The same interval scales of words or numbers are often used to measure importance – 5, 7 or 10 being very important and 1 being not at all important. However, most of the issues being researched are of some importance for otherwise they would not be considered in the study. As a result, the mean scores on importance may show little differentiation between the vital issues such as product quality, price and delivery and the nice to have factors such as knowledgeable representatives and long opening hours. Ranking can indicate the importance of a small list of up to six or seven factors but respondents struggle to place things in rank order once the first four or five are out of the way. It would not work for determining the importance of 30 attributes.
As a check against factors that are given a “stated importance” score, researchers can statistically calculate (or “derive”) the importance of the same issues. Derived importance is calculated by correlating the satisfaction levels of each attribute with the overall level of satisfaction. Where there is a high link or correlation with an attribute, it can be inferred that the attribute is driving customer satisfaction.
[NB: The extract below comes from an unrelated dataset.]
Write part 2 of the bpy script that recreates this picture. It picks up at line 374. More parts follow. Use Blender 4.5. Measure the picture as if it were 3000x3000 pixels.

Deriving the importance of attributes can show the greater influence of softer issues such as the friendliness of the staff or the power of the brand – things that people somehow cannot rationalise or admit to in a “stated” answer.
What Do The Measurements Mean?
The scores that are achieved in customer satisfaction surveys are used to create a customer satisfaction index or CSI. There is no single definition of what comprises a customer satisfaction index. Some use only the rating given to overall performance. Some use an average of the two key measurements - overall performance and the intention to re-buy (an indication of loyalty). Yet others may bring together a wider basket of issues to form a CSI.